At the weekend I paid a visit to the Nottingham Contemporary. Now I’m not Nottingham’s biggest fan, I think it’s a bit of a dull soulless city (sorry to anybody who lives in Nottingham). If I had to describe it as a colour I think it would be grey.
I think my biggest beef with it, is that it contains my beau in a state of landlocked despair (he likes the seaside and windsurfing – Nottingham has neither). This, I add, is not Nottingham’s fault. But it does taint my view somewhat. However there are a few things that Nottingham has done which has sparked a bit of technocolour into it.
Firstly, the caves of Nottingham (brilliant place – you can read my blog post about it here); secondly The Park with its gas street lamps, impressive architecture and Tunnel; thirdly the Anish Kapoor Sky Mirror installation which is hidden down a side street; fourthly the Bodega Social Club (an excellent music venue where I got to hear the Detroit Social Club last week (Good Northern lads, one who has an awesome voice, and quite possibly the bestest drummer I have heard live) and finally the Nottingham Contemporary (my initial response is it’s a bit pretentious but has an excellent shop).
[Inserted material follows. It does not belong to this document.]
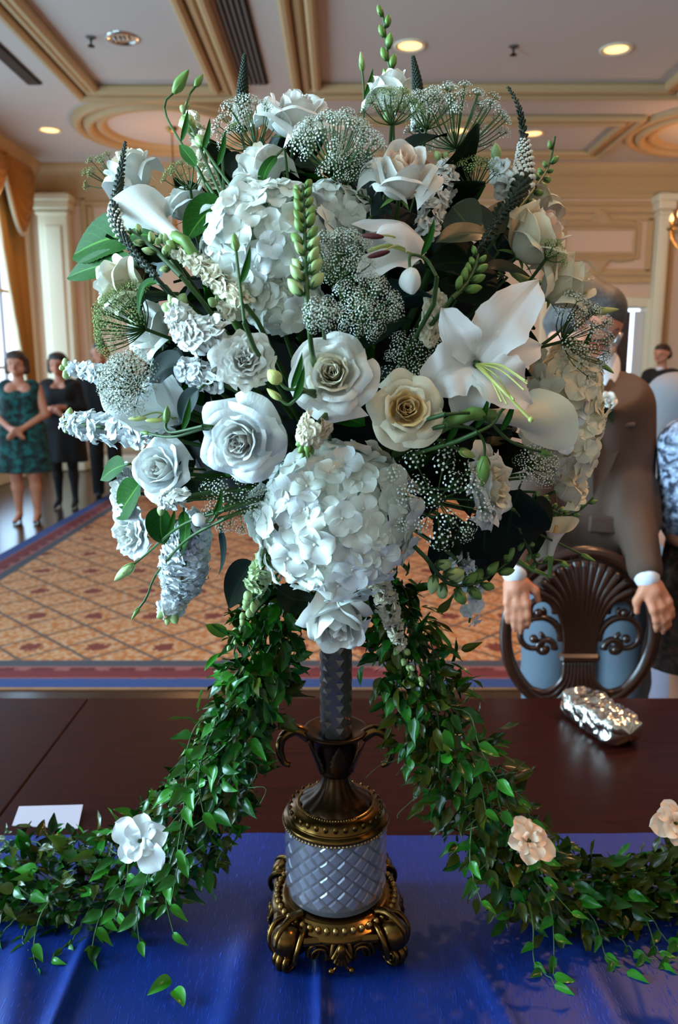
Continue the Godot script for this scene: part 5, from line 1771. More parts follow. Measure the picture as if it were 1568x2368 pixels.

I think I will have to go see more exhibitions at the Contemporary before I make a more informed opinion. To be honest, I think most modern art is a bit pretentious, and actually that’s what I kind of like about it. That it is slightly inaccessible, and it makes you question it, and then yourself for trying to like it.
In attempt to understand some of the pieces on display, I picked up the exhibition notes. They had a hand with butterflies on the tips of the fingers on the front cover, it’s hard not to pick it up when you are faced with a hand of butterflies.
Two things really stood out for me in the Notes –
Anne Collier stating she was interested in “how photography is employed in relation with everyday objects…can absorb – and illuminate our own narratives.”
And
Jack Goldstein stating “Technology does everything for us, so that we no longer have to function in terms of experience. We function in terms of aesthetics.”
Both of these things are integral to my PhD. How digital objects, such as photography, or other ways of visualising objects (in the case of my PhD museum objects) can illuminate narratives and how this affects our experiences of things. And if technology is supposedly doing everything for us, how important is that experience? Is it negated because we as individuals no longer have to function that way, does is all come down to aesthetics? Do we lose the experience of the object and focus on the technology?
I didn’t really think that at this stage, or at a visit to a contemporary art gallery in Nottingham on a Saturday afternoon, I would find myself leaning towards Walter Benjamin and his ideas on Art in an age of Mechanical Reproduction, yet here we are.
So yes, it’s official, I have PhD brain. I don’t think I will be able to go anywhere cultural again without wittering on about sensemaking, user experience and digital reproductions. Sorry!